Quando ci sentiamo giù di morale e siamo molto tristi, il nostro cervello
reagisce, chiedendo al corpo la serotonina. Il modo più semplice e
veloce per ottenerla è mangiando dolci. Ecco quindi perché abbiamo
scelto di associare il bonèt piemontese al profondo senso di tristezza
“assorbito” da questo libro scritto da Natalia Ginzburg in un momento
dolorosissimo della sua vita, subito dopo l’assassinio da parte dei
nazisti del marito Leone Ginzburg, grande letterato, antifascista, ebreo,
animatore della nascente casa editrice Einaudi.
Aneddoto
Le origini di questo dolce risalgono ai banchetti del XIII secolo.

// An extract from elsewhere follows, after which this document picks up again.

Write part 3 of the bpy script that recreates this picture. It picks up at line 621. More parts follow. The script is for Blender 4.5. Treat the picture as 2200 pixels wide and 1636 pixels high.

Dopo averne apprezzata la bontà, da golosa quale sono, ed essermi
procurata la ricetta, la mia curiosità mi ha spinto a informarmi
sull’origine del nome bonèt. Ho scoperto che deriva dalla forma dello
stampo in rame in cui veniva anticamente cotto; questo veniva
chiamato appunto bonèt ëd cusina, cioè cappello da cucina, insomma
berretto del cuoco. È così che questo squisito dolce è entrato nel mio
cuore e nel mio ricettario personale.